((

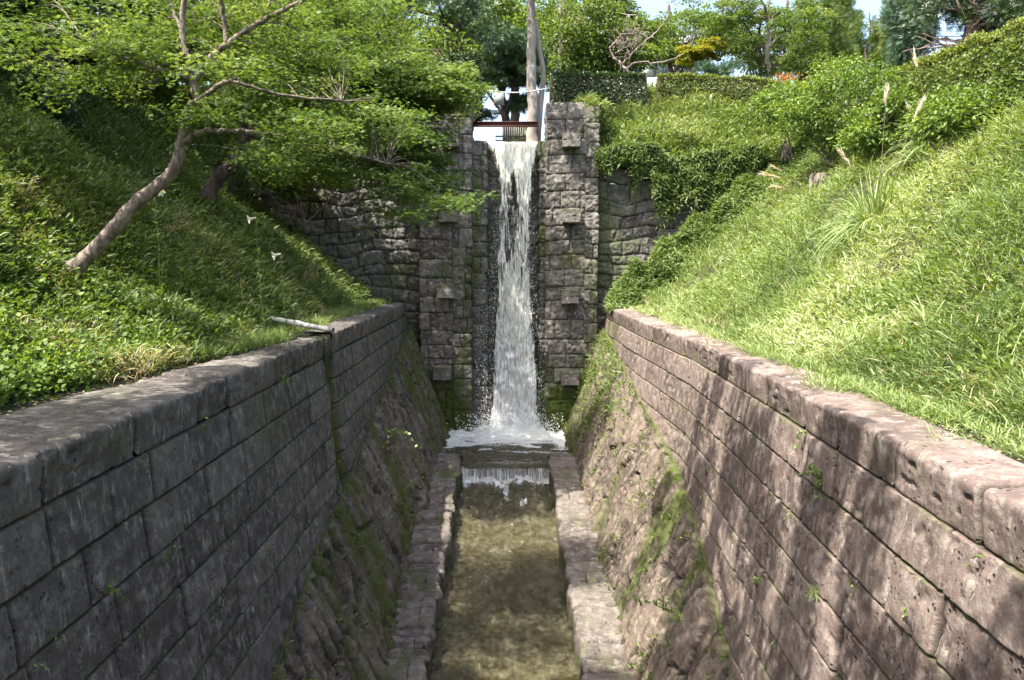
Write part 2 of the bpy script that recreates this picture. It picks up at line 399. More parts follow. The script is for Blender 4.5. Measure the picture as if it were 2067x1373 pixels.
def revetment(side):
    left = side < 0
    ys = logspace_d(4.5, 26.0, .0027); ts = np.linspace(0, 1, 210)
    Y, T = np.meshgrid(ys, ts, indexing='ij')
    zk = (zKL if left else zKR)(Y); xk = (faceL if left else faceR)(Y, zk)
    zb = np.where(Y > 22.3, -6.6, curb_z(Y) - .15); xb = (-1.98 if left else 2.0) + 0 * Y
    xb = np.where(Y > 22.3, (-1.72 if left else 1.72) - 0 * Y, xb)
    xb = np.interp(ys, [0, 21.5, 23.5, 30], [-1.96, -1.94, -1.62, -1.62] if left else [1.98, 1.90, 1.62, 1.62])[:, None] + 0 * T
    zb = np.interp(ys, [0, 21.5, 23.5, 30], [curb_z(0.0) - .15, curb_z(21.5) - .15, -6.4, -6.4])[:, None] + 0 * T
    X = xk + (xb - xk) * T; Z = zk + (zb - zk) * T
    bul = np.sin(T * math.pi) * .05
    V = T * np.hypot(xb - xk, zb - zk)
    # slabs laid up the slope: long in v
    wu = Y + .35 * (fbm(Y * .7, V * .5, seed=3) - .5) + .12 * V; 
    idd, d = rubble(wu, V + .3 * (vn(Y * 1.3, V, seed=6) - .5), .34 if left else .5, 1.15, 41 if left else 43, .9)
    h, j = stone_h(idd, d, Y, V, .015, .085, .015, .03, 47, .12 if left else .075)
    rid = fbm(Y * 5.5 + V * .8, V * .55, seed=71, octv=4)
    h = h + (rid - .5) * (.18 if left else .11) + (fbm(Y * 1.0, V * .4, seed=75) - .5) * (.2 if left else .10) - np.abs(fbm(Y * 3 + V * .6, V * .5, seed=79) - .5) * (.3 if left else .16) + .03
    h = h * sstep(0, .05, T) + .05 - .2 * (1 - sstep(0, .012, T))
    n = fbm(Y * 1.1 + V * .25, V * .3, seed=83)
    if left: moss = sstep(.42, .58, n) * .95 + sstep(22, 25.5, Y) * .7 * sstep(.3, .6, fbm(Y * 3, V * .6, seed=84)) + sstep(.9, 1.0, T) * .5
    else: moss = sstep(.54, .68, n) * .8 + sstep(22, 25, Y) * .9 + (1 - sstep(0, .1, T)) * .7
    moss = moss * sstep(.25, .6, fbm(Y * 7, V * 1.6, seed=85)); moss = np.maximum(moss, (1 - sstep(0, .05, T)) * .7)
    crack = sstep(.035, .0, np.abs(fbm(Y * 3 + V * .6, V * .5, seed=79) - .5)) * .8
    mask = np.stack([idd, np.clip(moss, 0, 1), np.clip(j * 1.2 + crack, 0, 1) * .95], 2)
    o = heightfield('revetment', np.stack([X, Y, Z], 2), h, mask, np.stack([Y, V], 2), M['rev_left'] if left else M['rev_right'], None, flip=left)
    tag(o, 'moss covered rough stone revetment at the foot of the left wall' if left else 'weedy rough slab revetment at the foot of the right sunlit wall', 'stone revetment', 'revetments of the channel')
    return np.stack([X, Y, Z], 2), moss
REV_L, MOSS_L = revetment(-1); REV_R, MOSS_R = revetment(1)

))

▶ EXERCISE GOAL:
Go through the material above and print all of it exactly, except the pictures.

▶ EXERCISE ANSWER:
Write part 2 of the bpy script that recreates this picture. It picks up at line 399. More parts follow. The script is for Blender 4.5. Measure the picture as if it were 2067x1373 pixels.
def revetment(side):
    left = side < 0
    ys = logspace_d(4.5, 26.0, .0027); ts = np.linspace(0, 1, 210)
    Y, T = np.meshgrid(ys, ts, indexing='ij')
    zk = (zKL if left else zKR)(Y); xk = (faceL if left else faceR)(Y, zk)
    zb = np.where(Y > 22.3, -6.6, curb_z(Y) - .15); xb = (-1.98 if left else 2.0) + 0 * Y
    xb = np.where(Y > 22.3, (-1.72 if left else 1.72) - 0 * Y, xb)
    xb = np.interp(ys, [0, 21.5, 23.5, 30], [-1.96, -1.94, -1.62, -1.62] if left else [1.98, 1.90, 1.62, 1.62])[:, None] + 0 * T
    zb = np.interp(ys, [0, 21.5, 23.5, 30], [curb_z(0.0) - .15, curb_z(21.5) - .15, -6.4, -6.4])[:, None] + 0 * T
    X = xk + (xb - xk) * T; Z = zk + (zb - zk) * T
    bul = np.sin(T * math.pi) * .05
    V = T * np.hypot(xb - xk, zb - zk)
    # slabs laid up the slope: long in v
    wu = Y + .35 * (fbm(Y * .7, V * .5, seed=3) - .5) + .12 * V; 
    idd, d = rubble(wu, V + .3 * (vn(Y * 1.3, V, seed=6) - .5), .34 if left else .5, 1.15, 41 if left else 43, .9)
    h, j = stone_h(idd, d, Y, V, .015, .085, .015, .03, 47, .12 if left else .075)
    rid = fbm(Y * 5.5 + V * .8, V * .55, seed=71, octv=4)
    h = h + (rid - .5) * (.18 if left else .11) + (fbm(Y * 1.0, V * .4, seed=75) - .5) * (.2 if left else .10) - np.abs(fbm(Y * 3 + V * .6, V * .5, seed=79) - .5) * (.3 if left else .16) + .03
    h = h * sstep(0, .05, T) + .05 - .2 * (1 - sstep(0, .012, T))
    n = fbm(Y * 1.1 + V * .25, V * .3, seed=83)
    if left: moss = sstep(.42, .58, n) * .95 + sstep(22, 25.5, Y) * .7 * sstep(.3, .6, fbm(Y * 3, V * .6, seed=84)) + sstep(.9, 1.0, T) * .5
    else: moss = sstep(.54, .68, n) * .8 + sstep(22, 25, Y) * .9 + (1 - sstep(0, .1, T)) * .7
    moss = moss * sstep(.25, .6, fbm(Y * 7, V * 1.6, seed=85)); moss = np.maximum(moss, (1 - sstep(0, .05, T)) * .7)
    crack = sstep(.035, .0, np.abs(fbm(Y * 3 + V * .6, V * .5, seed=79) - .5)) * .8
    mask = np.stack([idd, np.clip(moss, 0, 1), np.clip(j * 1.2 + crack, 0, 1) * .95], 2)
    o = heightfield('revetment', np.stack([X, Y, Z], 2), h, mask, np.stack([Y, V], 2), M['rev_left'] if left else M['rev_right'], None, flip=left)
    tag(o, 'moss covered rough stone revetment at the foot of the left wall' if left else 'weedy rough slab revetment at the foot of the right sunlit wall', 'stone revetment', 'revetments of the channel')
    return np.stack([X, Y, Z], 2), moss
REV_L, MOSS_L = revetment(-1); REV_R, MOSS_R = revetment(1)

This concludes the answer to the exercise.